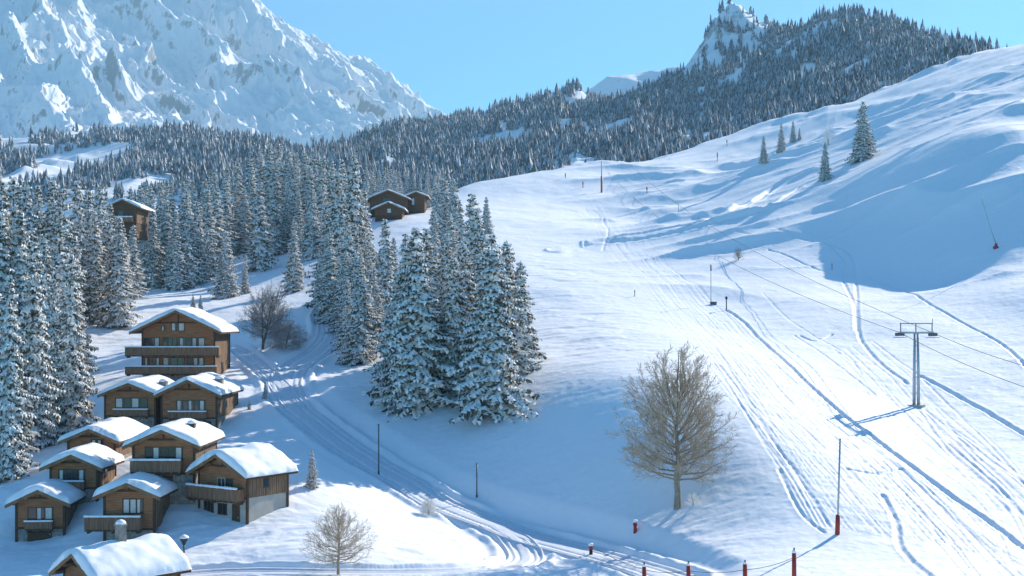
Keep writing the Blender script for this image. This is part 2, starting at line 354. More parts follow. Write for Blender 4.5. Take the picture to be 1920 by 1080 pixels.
hc = [P(*c) for c in [(820,232,1560),(880,230,1540),(920,222,1520),(1000,203,1500),(1030,186,1500),(1062,152,1510),(1110,176,1480),(1150,196,1450),(1200,190,1430),(1250,172,1450),(1290,138,1480),(1312,96,1480),(1333,46,1480),(1350,24,1480),(1377,16,1480),(1402,24,1470),(1420,42,1450),(1450,60,1420),
 (1530,68,1400),(1620,60,1330),(1700,70,1250),(1780,86,1120),(1840,112,1000),(1900,150,900),(2050,190,850),
 (700,262,1500),(600,285,1400),(760,240,1560),(560,300,1300),(600,330,1000),(700,340,1000),(800,330,1000),(900,330,980),(900,270,1250),(1000,250,1250),(1100,230,1250),(1100,310,950),(1000,330,930),
 (1200,250,1150),(1200,300,930),(1300,250,1000),(1300,190,1230),(1250,215,1230),(1380,130,1300),(1345,90,1410),(1410,100,1380),(1400,230,980),(1500,200,950),(1500,130,1180),(1600,160,950),(1600,110,1120),(1700,130,930),(1700,98,1080),(1800,125,900)]]
hc += [(p[0]*(p[1]+90)/p[1], p[1]+90, p[2]-28) for p in hc[:23]]
hc += [uz(px, 700, z) for px, z in ((450,40),(700,48),(900,50),(1100,55),(1300,66),(1500,82),(1700,102),(1900,122),(2100,135))]
hc += [uz(px, 1950, z) for px, z in ((450,150),(800,200),(1100,230),(1375,260),(1600,270),(1900,280))]
hf = Field(np.linspace(-.24, .50, 560), np.geomspace(690, 1950, 380)); hf.Z = tps(hc, .01)(hf.X, hf.D)
pk = np.exp(-((hf.X/hf.D*F+960-1360)/60)**2)*np.clip((hf.Z-270)/60, 0, 1)
hf.Z += (ridged(hf.X/90, hf.D/110, 4, 61)-.9)*6+fbm(hf.X/25, hf.D/25, 3, 62)*2.0+pk*(ridged(hf.X/15, hf.D/24, 4, 63)-.9)*7
tag(link('hill', hf.mesh('hill', M['hill'])), 'wooded ridge with a rocky knob behind the ski slope', None, None, 'structure')
rc = [P(*c) for c in [(1080,190,2300),(1120,160,2300),(1170,137,2320),(1215,150,2300),(1260,126,2300),(1300,124,2300),(1340,125,2300),(1120,230,2100),(1250,220,2100),(1020,230,2300)]]+[uz(px, 1970, 300) for px in (980,1150,1350)]+[uz(px, 2700, 300) for px in (980,1150,1350)]
rf = Field(np.linspace(.0, .17, 140), np.geomspace(1965, 2700, 110)); rf.Z = tps(rc, .01)(rf.X, rf.D)+(ridged(rf.X/70, rf.D/90, 4, 71)-.9)*6
tag(link('hill', rf.mesh('hill', M['hill'])), 'pale snowy saddle ridge between two wooded tops', None, None, 'structure')
lc = [P(*c) for c in [(-250,262,1500),(0,268,1500),(90,248,1550),(180,258,1550),(240,250,1500),(330,258,1450),(450,278,1400),(560,300,1350),(640,315,1300),(100,310,1250),(200,300,1280),(300,310,1200),(0,320,1150),(450,320,1150),(80,336,1050),(250,350,1000),(560,335,1100),(-250,330,1100)]]
lc += [uz(px, 700, z) for px, z in ((-250,10),(100,12),(350,20),(640,40))]+[uz(px, 2100, z) for px, z in ((-250,100),(100,100),(350,100),(640,100))]
lf = Field(np.linspace(-.56, -.10, 260), np.geomspace(690, 2100, 200)); lf.Z = tps(lc, .01)(lf.X, lf.D)+(ridged(lf.X/120, lf.D/120, 4, 81)-.9)*9
tag(link('hill', lf.mesh('hill', M['hill'])), 'shaded snowy foothill below the mountain', None, None, 'structure')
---
Without including any pictures, print all of the material exactly as given.

Task solution:
Keep writing the Blender script for this image. This is part 2, starting at line 354. More parts follow. Write for Blender 4.5. Take the picture to be 1920 by 1080 pixels.
hc = [P(*c) for c in [(820,232,1560),(880,230,1540),(920,222,1520),(1000,203,1500),(1030,186,1500),(1062,152,1510),(1110,176,1480),(1150,196,1450),(1200,190,1430),(1250,172,1450),(1290,138,1480),(1312,96,1480),(1333,46,1480),(1350,24,1480),(1377,16,1480),(1402,24,1470),(1420,42,1450),(1450,60,1420),
 (1530,68,1400),(1620,60,1330),(1700,70,1250),(1780,86,1120),(1840,112,1000),(1900,150,900),(2050,190,850),
 (700,262,1500),(600,285,1400),(760,240,1560),(560,300,1300),(600,330,1000),(700,340,1000),(800,330,1000),(900,330,980),(900,270,1250),(1000,250,1250),(1100,230,1250),(1100,310,950),(1000,330,930),
 (1200,250,1150),(1200,300,930),(1300,250,1000),(1300,190,1230),(1250,215,1230),(1380,130,1300),(1345,90,1410),(1410,100,1380),(1400,230,980),(1500,200,950),(1500,130,1180),(1600,160,950),(1600,110,1120),(1700,130,930),(1700,98,1080),(1800,125,900)]]
hc += [(p[0]*(p[1]+90)/p[1], p[1]+90, p[2]-28) for p in hc[:23]]
hc += [uz(px, 700, z) for px, z in ((450,40),(700,48),(900,50),(1100,55),(1300,66),(1500,82),(1700,102),(1900,122),(2100,135))]
hc += [uz(px, 1950, z) for px, z in ((450,150),(800,200),(1100,230),(1375,260),(1600,270),(1900,280))]
hf = Field(np.linspace(-.24, .50, 560), np.geomspace(690, 1950, 380)); hf.Z = tps(hc, .01)(hf.X, hf.D)
pk = np.exp(-((hf.X/hf.D*F+960-1360)/60)**2)*np.clip((hf.Z-270)/60, 0, 1)
hf.Z += (ridged(hf.X/90, hf.D/110, 4, 61)-.9)*6+fbm(hf.X/25, hf.D/25, 3, 62)*2.0+pk*(ridged(hf.X/15, hf.D/24, 4, 63)-.9)*7
tag(link('hill', hf.mesh('hill', M['hill'])), 'wooded ridge with a rocky knob behind the ski slope', None, None, 'structure')
rc = [P(*c) for c in [(1080,190,2300),(1120,160,2300),(1170,137,2320),(1215,150,2300),(1260,126,2300),(1300,124,2300),(1340,125,2300),(1120,230,2100),(1250,220,2100),(1020,230,2300)]]+[uz(px, 1970, 300) for px in (980,1150,1350)]+[uz(px, 2700, 300) for px in (980,1150,1350)]
rf = Field(np.linspace(.0, .17, 140), np.geomspace(1965, 2700, 110)); rf.Z = tps(rc, .01)(rf.X, rf.D)+(ridged(rf.X/70, rf.D/90, 4, 71)-.9)*6
tag(link('hill', rf.mesh('hill', M['hill'])), 'pale snowy saddle ridge between two wooded tops', None, None, 'structure')
lc = [P(*c) for c in [(-250,262,1500),(0,268,1500),(90,248,1550),(180,258,1550),(240,250,1500),(330,258,1450),(450,278,1400),(560,300,1350),(640,315,1300),(100,310,1250),(200,300,1280),(300,310,1200),(0,320,1150),(450,320,1150),(80,336,1050),(250,350,1000),(560,335,1100),(-250,330,1100)]]
lc += [uz(px, 700, z) for px, z in ((-250,10),(100,12),(350,20),(640,40))]+[uz(px, 2100, z) for px, z in ((-250,100),(100,100),(350,100),(640,100))]
lf = Field(np.linspace(-.56, -.10, 260), np.geomspace(690, 2100, 200)); lf.Z = tps(lc, .01)(lf.X, lf.D)+(ridged(lf.X/120, lf.D/120, 4, 81)-.9)*9
tag(link('hill', lf.mesh('hill', M['hill'])), 'shaded snowy foothill below the mountain', None, None, 'structure')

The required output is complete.